Italy’s Faster Tax Deductibility of Loan-Loss Charges Is Credit Positive
On 24 June, the Italian government passed a decree, pending Parliamentary approval, that would allow
banks full tax deductibility of loan-loss charges in the year in which they are booked rather than over five
years as currently required. The change is credit positive for Italian banks because speeding up the tax
deduction will reduce the banks’ taxes and increase after tax cash flow that can build cash capital.
The decree will reduce the generation of new deferred tax assets for at least the next two years, when we
expect loan-loss charges to remain high. Since 2010, loan-loss charges have constituted an average of
nearly 80% of the system’s pre-provision profit, reaching a peak of 101% in 2013 (see exhibit). The decree
will also improve Italy’s comparability with other European banking systems.
The limited deductibility of loan-loss charges has generated a substantial amount of deferred tax assets; as
of December 2014, the stock of deferred tax assets generated by the limited tax deductibility of loan-loss
charges was €43 billion.
In line with our forecasts of a moderate recovery in Italy’s economy (we expect GDP growth of less than 1%
in both 2015 and 2016), we expect loan-loss charges to fall slightly. However, it is unlikely that they will
return to pre-crisis lows, and we expect that they will remain a significant factor affecting Italian banks’

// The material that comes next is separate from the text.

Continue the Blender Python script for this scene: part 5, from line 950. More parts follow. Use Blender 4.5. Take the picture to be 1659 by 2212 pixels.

profitability. The other major European banking systems allow banks to deduct loan-loss charges in the year
they are booked; this new approach will put Italian banks in line with most banking systems globally,
levelling the playing field.
The new law will not change regulatory capital ratios for Italian banks. In past years, Italian banks have been
allowed to account for the deferred tax assets generated by the deductibility over five years of loan-loss
charges as a component of common equity Tier 1.